Here we collect several observations in order to arrive to a solution:
In standard C >= 1999, it is garanted that non-netative integers have a representation in bits as one would expected for any base-2 number.
----> Hence, we can trust in bit manipulation of this type of numbers.
If x is a unsigned integer type, tnen x >> 1 == x / 2 and x << 1 == x * 2.
(!) But: It is very probable that bit operations shall be done faster than their arithmetical counterparts.
sqrt(x) is mathematically equivalent to exp(log(x)/2.0).
If we consider truncated logarithms and base-2 exponential for integers, we could obtain a fair estimate: IntExp2( IntLog2(x) / 2) "==" IntSqrtDn(x), where "=" is informal notation meaning almost equatl to (in the sense of a good approximation).
If we write IntExp2( IntLog2(x) / 2 + 1) "==" IntSqrtUp(x), we obtain an "above" approximation for the integer square root.
The approximations obtained in (4.) and (5.) are a little rough (they enclose the true value of sqrt(x) between two consecutive powers of 2), but they could be a very well starting point for any algorithm that searchs for the square roor of x.

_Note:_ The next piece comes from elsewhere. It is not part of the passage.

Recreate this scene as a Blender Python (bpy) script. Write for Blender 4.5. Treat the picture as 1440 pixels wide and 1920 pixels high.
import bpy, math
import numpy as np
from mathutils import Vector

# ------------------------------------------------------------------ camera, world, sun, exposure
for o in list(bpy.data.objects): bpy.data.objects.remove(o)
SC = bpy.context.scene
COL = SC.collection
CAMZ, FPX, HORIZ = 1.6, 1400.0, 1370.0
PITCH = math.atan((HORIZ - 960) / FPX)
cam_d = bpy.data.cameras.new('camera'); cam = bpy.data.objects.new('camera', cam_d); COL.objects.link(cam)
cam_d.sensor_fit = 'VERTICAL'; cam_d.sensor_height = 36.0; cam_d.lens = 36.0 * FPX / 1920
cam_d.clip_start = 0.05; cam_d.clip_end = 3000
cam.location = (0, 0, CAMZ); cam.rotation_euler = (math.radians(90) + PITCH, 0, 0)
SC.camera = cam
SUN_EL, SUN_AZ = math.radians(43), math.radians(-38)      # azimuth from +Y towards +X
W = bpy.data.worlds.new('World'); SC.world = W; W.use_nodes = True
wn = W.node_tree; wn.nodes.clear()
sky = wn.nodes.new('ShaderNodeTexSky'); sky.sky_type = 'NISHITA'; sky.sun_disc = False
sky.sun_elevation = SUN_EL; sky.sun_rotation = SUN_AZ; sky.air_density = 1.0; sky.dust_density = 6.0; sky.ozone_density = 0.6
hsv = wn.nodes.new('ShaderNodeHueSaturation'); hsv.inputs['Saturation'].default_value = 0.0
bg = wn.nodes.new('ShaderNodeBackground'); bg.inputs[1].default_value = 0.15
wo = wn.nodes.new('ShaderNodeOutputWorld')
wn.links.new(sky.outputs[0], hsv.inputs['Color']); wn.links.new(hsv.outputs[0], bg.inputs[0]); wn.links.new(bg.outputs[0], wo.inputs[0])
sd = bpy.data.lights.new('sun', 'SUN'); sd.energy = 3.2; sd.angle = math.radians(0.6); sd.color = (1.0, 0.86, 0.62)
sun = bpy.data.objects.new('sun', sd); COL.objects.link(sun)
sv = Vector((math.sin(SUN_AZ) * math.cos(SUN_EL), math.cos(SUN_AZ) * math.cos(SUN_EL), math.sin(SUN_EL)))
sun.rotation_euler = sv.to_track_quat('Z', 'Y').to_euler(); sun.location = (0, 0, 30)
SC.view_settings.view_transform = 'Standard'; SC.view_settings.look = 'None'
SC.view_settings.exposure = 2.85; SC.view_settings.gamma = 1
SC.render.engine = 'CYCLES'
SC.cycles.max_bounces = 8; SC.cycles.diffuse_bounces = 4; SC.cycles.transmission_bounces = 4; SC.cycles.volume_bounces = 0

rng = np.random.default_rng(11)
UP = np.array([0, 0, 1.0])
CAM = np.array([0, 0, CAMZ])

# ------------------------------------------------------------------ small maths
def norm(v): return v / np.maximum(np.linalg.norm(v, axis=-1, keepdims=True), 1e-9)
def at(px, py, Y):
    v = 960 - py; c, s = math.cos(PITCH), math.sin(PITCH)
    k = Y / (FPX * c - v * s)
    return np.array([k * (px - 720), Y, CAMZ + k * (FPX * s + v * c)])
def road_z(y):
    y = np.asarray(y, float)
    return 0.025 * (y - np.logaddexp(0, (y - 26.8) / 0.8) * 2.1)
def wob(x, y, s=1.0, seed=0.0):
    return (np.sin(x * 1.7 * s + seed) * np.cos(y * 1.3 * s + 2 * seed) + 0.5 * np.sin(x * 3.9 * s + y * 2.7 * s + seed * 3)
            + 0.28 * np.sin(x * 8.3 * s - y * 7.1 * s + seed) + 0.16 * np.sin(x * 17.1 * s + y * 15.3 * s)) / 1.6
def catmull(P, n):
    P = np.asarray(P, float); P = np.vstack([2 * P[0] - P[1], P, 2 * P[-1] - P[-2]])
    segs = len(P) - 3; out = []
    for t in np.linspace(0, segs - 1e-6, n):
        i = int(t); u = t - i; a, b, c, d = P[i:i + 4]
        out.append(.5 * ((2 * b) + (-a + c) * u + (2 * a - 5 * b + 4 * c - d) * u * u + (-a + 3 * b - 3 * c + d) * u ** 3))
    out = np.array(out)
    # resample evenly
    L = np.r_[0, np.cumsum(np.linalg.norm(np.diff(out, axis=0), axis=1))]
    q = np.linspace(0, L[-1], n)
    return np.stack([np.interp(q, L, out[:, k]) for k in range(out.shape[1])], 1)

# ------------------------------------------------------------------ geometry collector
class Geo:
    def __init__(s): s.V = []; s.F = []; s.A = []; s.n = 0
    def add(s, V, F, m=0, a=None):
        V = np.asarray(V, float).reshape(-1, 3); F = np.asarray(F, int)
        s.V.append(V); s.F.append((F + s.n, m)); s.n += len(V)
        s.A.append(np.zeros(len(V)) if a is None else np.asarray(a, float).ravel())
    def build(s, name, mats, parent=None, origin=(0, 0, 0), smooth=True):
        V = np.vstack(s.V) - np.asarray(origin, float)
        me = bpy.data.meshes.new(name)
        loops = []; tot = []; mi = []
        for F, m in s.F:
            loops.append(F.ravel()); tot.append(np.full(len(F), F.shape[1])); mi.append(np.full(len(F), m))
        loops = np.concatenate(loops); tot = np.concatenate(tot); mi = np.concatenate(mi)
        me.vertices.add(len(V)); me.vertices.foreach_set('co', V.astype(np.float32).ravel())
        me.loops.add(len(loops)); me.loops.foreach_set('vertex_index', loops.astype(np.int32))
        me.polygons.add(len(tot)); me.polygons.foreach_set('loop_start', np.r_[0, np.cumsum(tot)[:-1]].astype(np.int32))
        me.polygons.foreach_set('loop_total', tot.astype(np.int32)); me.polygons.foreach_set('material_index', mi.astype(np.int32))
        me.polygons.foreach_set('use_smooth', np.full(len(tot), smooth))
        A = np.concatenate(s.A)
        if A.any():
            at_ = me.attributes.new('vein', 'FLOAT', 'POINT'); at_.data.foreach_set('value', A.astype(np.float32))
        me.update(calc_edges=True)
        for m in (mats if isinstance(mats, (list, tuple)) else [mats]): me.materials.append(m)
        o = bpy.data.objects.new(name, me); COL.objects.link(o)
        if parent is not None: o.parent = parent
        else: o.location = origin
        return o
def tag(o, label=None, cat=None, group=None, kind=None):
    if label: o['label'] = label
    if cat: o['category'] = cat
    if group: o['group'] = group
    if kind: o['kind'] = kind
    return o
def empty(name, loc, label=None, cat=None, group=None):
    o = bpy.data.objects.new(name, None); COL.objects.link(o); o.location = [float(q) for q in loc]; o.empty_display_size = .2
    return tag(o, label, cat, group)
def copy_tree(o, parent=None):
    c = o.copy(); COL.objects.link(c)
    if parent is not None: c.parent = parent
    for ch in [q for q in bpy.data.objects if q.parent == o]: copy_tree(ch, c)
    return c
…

The Newton algorithm for square root could be work well for integers, if we have a good first approximation to the real solution.
http://en.wikipedia.org/wiki/Integer_square_root
The final algorithm needs some mathematical comprobations to be plenty sure that always work properly, but I will not do it right now... I will show you the final program, instead:
#include <stdio.h> /* For printf()... */
#include <stdint.h> /* For uintmax_t... */
#include <math.h> /* For sqrt() .... */
int IntLog2(uintmax_t n) {
if (n == 0) return -1; /* Error */
int L;
for (L = 0; n >>= 1; L++)
;
return L; /* It takes < 64 steps for long long */
}
uintmax_t IntExp2(int n) {
if (n < 0)
return 0; /* Error */
uintmax_t E;
for (E = 1; n-- > 0; E <<= 1)
;
return E; /* It takes < 64 steps for long long */
}
uintmax_t IntSqrtDn(uintmax_t n) { return IntExp2(IntLog2(n) / 2); }
uintmax_t IntSqrtUp(uintmax_t n) { return IntExp2(IntLog2(n) / 2 + 1); }
int main(void) {
uintmax_t N = 947612934; /* Try here your number! */
uintmax_t sqrtn = IntSqrtDn(N), /* 1st approx. to sqrt(N) by below */
sqrtn0 = IntSqrtUp(N); /* 1st approx. to sqrt(N) by above */
/* The following means while( abs(sqrt-sqrt0) > 1) { stuff... } */
/* However, we take care of subtractions on unsigned arithmetic, just in case... */
while ( (sqrtn > sqrtn0 + 1) || (sqrtn0 > sqrtn+1) )
sqrtn0 = sqrtn, sqrtn = (sqrtn0 + N/sqrtn0) / 2; /* Newton iteration */
printf("N==%llu, sqrt(N)==%g, IntSqrtDn(N)==%llu, IntSqrtUp(N)==%llu, sqrtn==%llu, sqrtn*sqrtn==%llu\n\n",
N, sqrt(N), IntSqrtDn(N), IntSqrtUp(N), sqrtn, sqrtn*sqrtn);
return 0;
}
The last value stored in sqrtn is the integer square root of N.
The last line of the program just shows all the values, with comprobation purposes.
So, you can try different values of Nand see what happens.
If we add a counter inside the while-loop, we'll see that no more than a few iterations happen.
Remark: It is necessary to verify that the condition abs(sqrtn-sqrtn0)<=1 is always achieved when working in the integer-number setting. If not, we shall have to fix the algorithm.
Remark2: In the initialization sentences, observe that sqrtn0 == sqrtn * 2 == sqrtn << 1. This avoids us some calculations.
// sqrt_i64 returns the integer square root of v.
int64_t sqrt_i64(int64_t v) {
uint64_t q = 0, b = 1, r = v;
for( b <<= 62; b > 0 && b > r; b >>= 2);
while( b > 0 ) {
uint64_t t = q + b;
q >>= 1;
if( r >= t ) {
r -= t;
q += b;
}
b >>= 2;
}
return q;
}
The for loop may be optimized by using the clz machine code instruction.